--- BEGIN Data ---

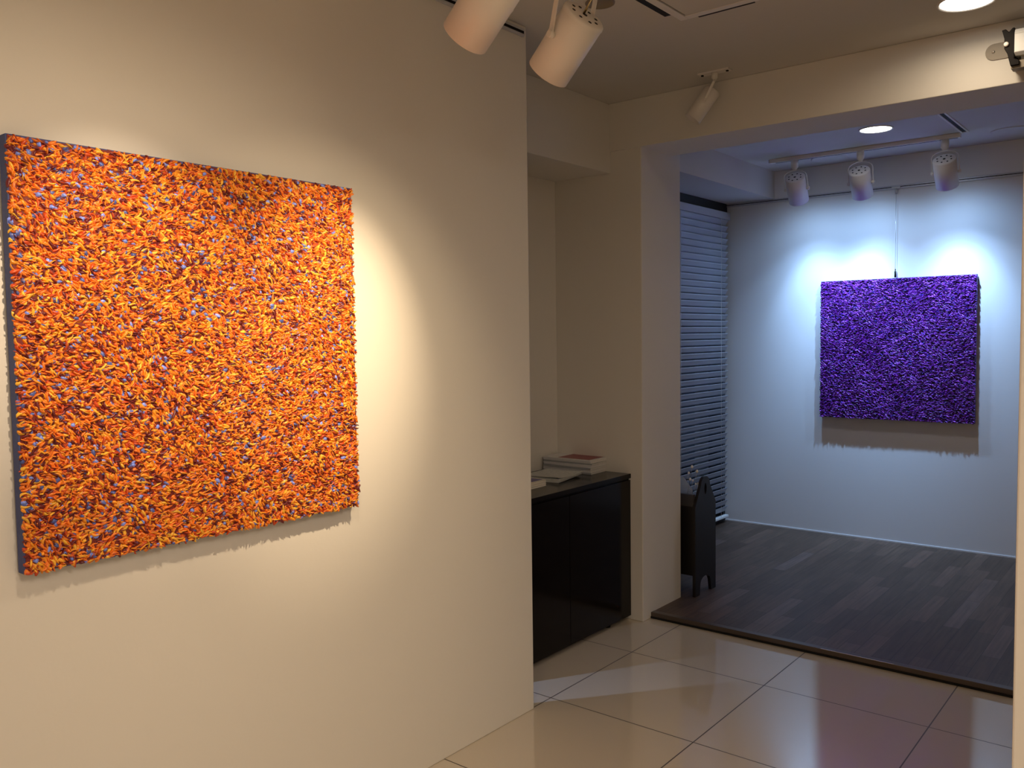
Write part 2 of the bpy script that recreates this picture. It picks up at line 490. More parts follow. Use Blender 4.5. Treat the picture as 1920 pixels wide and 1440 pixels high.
# ------------------------------------------------------------------ impasto paintings
def impasto(name, mt, parent, W, H, n, L, wd, hh, palette, ang_mu, ang_sd, seed):
    rng = np.random.default_rng(seed)
    # jittered grid keeps the cover even
    nu = int(math.sqrt(n * W / H)); nv = int(n / nu)
    gu, gv = np.meshgrid(np.arange(nu), np.arange(nv))
    n = nu * nv
    cu = ((gu.ravel() + rng.uniform(-0.75, 1.75, n)) / nu - 0.5) * (W - 0.004)
    cv = ((gv.ravel() + rng.uniform(-0.75, 1.75, n)) / nv) * (H - 0.004)
    cu = np.clip(cu, -W / 2 + 0.002, W / 2 - 0.002); cv = np.clip(cv, 0.003, H - 0.006)
    ph = rng.uniform(0, 6.28, 6)
    fld = (np.sin(cu * 9 + ph[0]) * np.cos(cv * 7 + ph[1]) + 0.8 * np.sin(cu * 23 + cv * 17 + ph[2]) + 0.6 * np.sin(cu * 41 - cv * 37 + ph[3]))
    an = ang_mu + ang_sd * (0.55 * fld + rng.normal(0, 0.75, n))
    ln = L * rng.uniform(0.5, 1.55, n)
    ww_ = wd * rng.uniform(0.45, 1.5, n)
    ht = hh * rng.uniform(0.35, 1.0, n) ** 1.0
    base = hh * rng.uniform(0.0, 0.55, n)
    cv_ = rng.normal(0, 1.15, n)              # bend
    lift = hh * rng.uniform(-0.25, 0.85, n)
    skew = rng.uniform(-1.3, 1.3, n)
    keys = list(palette)
    pr = np.array([p for _, p in keys]); pr = pr / pr.sum()
    ci = rng.choice(len(keys), n, p=pr)
    C = np.array([c for c, _ in keys])[ci] * rng.uniform(0.78, 1.22, (n, 1))
    short = np.array([len(keys) > 4 and k >= len(keys) - 2 for k in ci])
    ln = np.where(short, ln * 0.62, ln); ww_ = np.where(short, ww_ * 1.7, ww_)
    ht = np.where(short, ht * 0.5 + hh * 0.15, ht)
    NT, NS = 6, 5
    T = np.linspace(0, 1, NT); Sx = np.linspace(-1, 1, NS)
    prof_w = np.array([0.35, 0.85, 1.0, 0.95, 0.7, 0.12])
    prof_h = np.array([0.25, 0.75, 1.0, 0.95, 0.8, 0.45])
    sec_h = np.array([0.0, 0.72, 1.0, 0.80, 0.0])
    V = np.zeros((n, NT, NS, 3))
    for i, t in enumerate(T):
        a = an + cv_ * (t - 0.5)
        du = (t - 0.5) * ln
        mx_ = cu + np.cos(an) * du - np.sin(an) * cv_ * (t - 0.5) ** 2 * ln * 0.5
        my_ = cv + np.sin(an) * du + np.cos(an) * cv_ * (t - 0.5) ** 2 * ln * 0.5
        for j, s_ in enumerate(Sx):
            o = s_ * ww_ * 0.5 * prof_w[i]
            V[:, i, j, 0] = mx_ - np.sin(a) * o
            V[:, i, j, 2] = my_ + np.cos(a) * o
            edge = j in (0, NS - 1)
            hgt = base + ht * prof_h[i] * sec_h[j] * (1 + skew * s_ * 0.6) + lift * t * t * (0.0 if edge else 1.0)
            V[:, i, j, 1] = -(np.where(hgt > 0.0002, hgt, 0.0002) if not edge else np.full(n, 0.0) + base * 0.15)
    V[..., 0] = np.clip(V[..., 0], -W / 2 - 0.0030, W / 2 + 0.0030)
    V[..., 2] = np.clip(V[..., 2], -0.0055, H - 0.0005)
    verts = V.reshape(-1, 3)
    q = []
    for i in range(NT - 1):
        for j in range(NS - 1):
            a = i * NS + j
            q.append((a, a + NS, a + NS + 1, a + 1))
    q = np.array(q)
    faces = (q[None] + (np.arange(n) * NT * NS)[:, None, None]).reshape(-1, 4)
    me = bpy.data.meshes.new(name)
    me.vertices.add(len(verts)); me.vertices.foreach_set('co', verts.astype(np.float32).ravel())
    me.loops.add(faces.size); me.loops.foreach_set('vertex_index', faces.astype(np.int32).ravel())
    me.polygons.add(len(faces)); me.polygons.foreach_set('loop_start', (np.arange(len(faces)) * 4).astype(np.int32))
    me.polygons.foreach_set('loop_total', np.full(len(faces), 4, dtype=np.int32))
    me.polygons.foreach_set('use_smooth', np.ones(len(faces), dtype=bool))
    me.update(calc_edges=True)
    at = me.color_attributes.new('Col', 'FLOAT_COLOR', 'POINT')
    cc = np.ones((n, NT * NS, 4)); cc[..., :3] = np.clip(C, 0, 1)[:, None, :]
    at.data.foreach_set('color', cc.astype(np.float32).ravel())
    me.materials.append(mt)
    o = bpy.data.objects.new(name, me); col.objects.link(o); o.parent = parent
    return o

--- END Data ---

Given request: Leave the images out, please, and restate each line word for word.

Result of this task:
Write part 2 of the bpy script that recreates this picture. It picks up at line 490. More parts follow. Use Blender 4.5. Treat the picture as 1920 pixels wide and 1440 pixels high.
# ------------------------------------------------------------------ impasto paintings
def impasto(name, mt, parent, W, H, n, L, wd, hh, palette, ang_mu, ang_sd, seed):
    rng = np.random.default_rng(seed)
    # jittered grid keeps the cover even
    nu = int(math.sqrt(n * W / H)); nv = int(n / nu)
    gu, gv = np.meshgrid(np.arange(nu), np.arange(nv))
    n = nu * nv
    cu = ((gu.ravel() + rng.uniform(-0.75, 1.75, n)) / nu - 0.5) * (W - 0.004)
    cv = ((gv.ravel() + rng.uniform(-0.75, 1.75, n)) / nv) * (H - 0.004)
    cu = np.clip(cu, -W / 2 + 0.002, W / 2 - 0.002); cv = np.clip(cv, 0.003, H - 0.006)
    ph = rng.uniform(0, 6.28, 6)
    fld = (np.sin(cu * 9 + ph[0]) * np.cos(cv * 7 + ph[1]) + 0.8 * np.sin(cu * 23 + cv * 17 + ph[2]) + 0.6 * np.sin(cu * 41 - cv * 37 + ph[3]))
    an = ang_mu + ang_sd * (0.55 * fld + rng.normal(0, 0.75, n))
    ln = L * rng.uniform(0.5, 1.55, n)
    ww_ = wd * rng.uniform(0.45, 1.5, n)
    ht = hh * rng.uniform(0.35, 1.0, n) ** 1.0
    base = hh * rng.uniform(0.0, 0.55, n)
    cv_ = rng.normal(0, 1.15, n)              # bend
    lift = hh * rng.uniform(-0.25, 0.85, n)
    skew = rng.uniform(-1.3, 1.3, n)
    keys = list(palette)
    pr = np.array([p for _, p in keys]); pr = pr / pr.sum()
    ci = rng.choice(len(keys), n, p=pr)
    C = np.array([c for c, _ in keys])[ci] * rng.uniform(0.78, 1.22, (n, 1))
    short = np.array([len(keys) > 4 and k >= len(keys) - 2 for k in ci])
    ln = np.where(short, ln * 0.62, ln); ww_ = np.where(short, ww_ * 1.7, ww_)
    ht = np.where(short, ht * 0.5 + hh * 0.15, ht)
    NT, NS = 6, 5
    T = np.linspace(0, 1, NT); Sx = np.linspace(-1, 1, NS)
    prof_w = np.array([0.35, 0.85, 1.0, 0.95, 0.7, 0.12])
    prof_h = np.array([0.25, 0.75, 1.0, 0.95, 0.8, 0.45])
    sec_h = np.array([0.0, 0.72, 1.0, 0.80, 0.0])
    V = np.zeros((n, NT, NS, 3))
    for i, t in enumerate(T):
        a = an + cv_ * (t - 0.5)
        du = (t - 0.5) * ln
        mx_ = cu + np.cos(an) * du - np.sin(an) * cv_ * (t - 0.5) ** 2 * ln * 0.5
        my_ = cv + np.sin(an) * du + np.cos(an) * cv_ * (t - 0.5) ** 2 * ln * 0.5
        for j, s_ in enumerate(Sx):
            o = s_ * ww_ * 0.5 * prof_w[i]
            V[:, i, j, 0] = mx_ - np.sin(a) * o
            V[:, i, j, 2] = my_ + np.cos(a) * o
            edge = j in (0, NS - 1)
            hgt = base + ht * prof_h[i] * sec_h[j] * (1 + skew * s_ * 0.6) + lift * t * t * (0.0 if edge else 1.0)
            V[:, i, j, 1] = -(np.where(hgt > 0.0002, hgt, 0.0002) if not edge else np.full(n, 0.0) + base * 0.15)
    V[..., 0] = np.clip(V[..., 0], -W / 2 - 0.0030, W / 2 + 0.0030)
    V[..., 2] = np.clip(V[..., 2], -0.0055, H - 0.0005)
    verts = V.reshape(-1, 3)
    q = []
    for i in range(NT - 1):
        for j in range(NS - 1):
            a = i * NS + j
            q.append((a, a + NS, a + NS + 1, a + 1))
    q = np.array(q)
    faces = (q[None] + (np.arange(n) * NT * NS)[:, None, None]).reshape(-1, 4)
    me = bpy.data.meshes.new(name)
    me.vertices.add(len(verts)); me.vertices.foreach_set('co', verts.astype(np.float32).ravel())
    me.loops.add(faces.size); me.loops.foreach_set('vertex_index', faces.astype(np.int32).ravel())
    me.polygons.add(len(faces)); me.polygons.foreach_set('loop_start', (np.arange(len(faces)) * 4).astype(np.int32))
    me.polygons.foreach_set('loop_total', np.full(len(faces), 4, dtype=np.int32))
    me.polygons.foreach_set('use_smooth', np.ones(len(faces), dtype=bool))
    me.update(calc_edges=True)
    at = me.color_attributes.new('Col', 'FLOAT_COLOR', 'POINT')
    cc = np.ones((n, NT * NS, 4)); cc[..., :3] = np.clip(C, 0, 1)[:, None, :]
    at.data.foreach_set('color', cc.astype(np.float32).ravel())
    me.materials.append(mt)
    o = bpy.data.objects.new(name, me); col.objects.link(o); o.parent = parent
    return o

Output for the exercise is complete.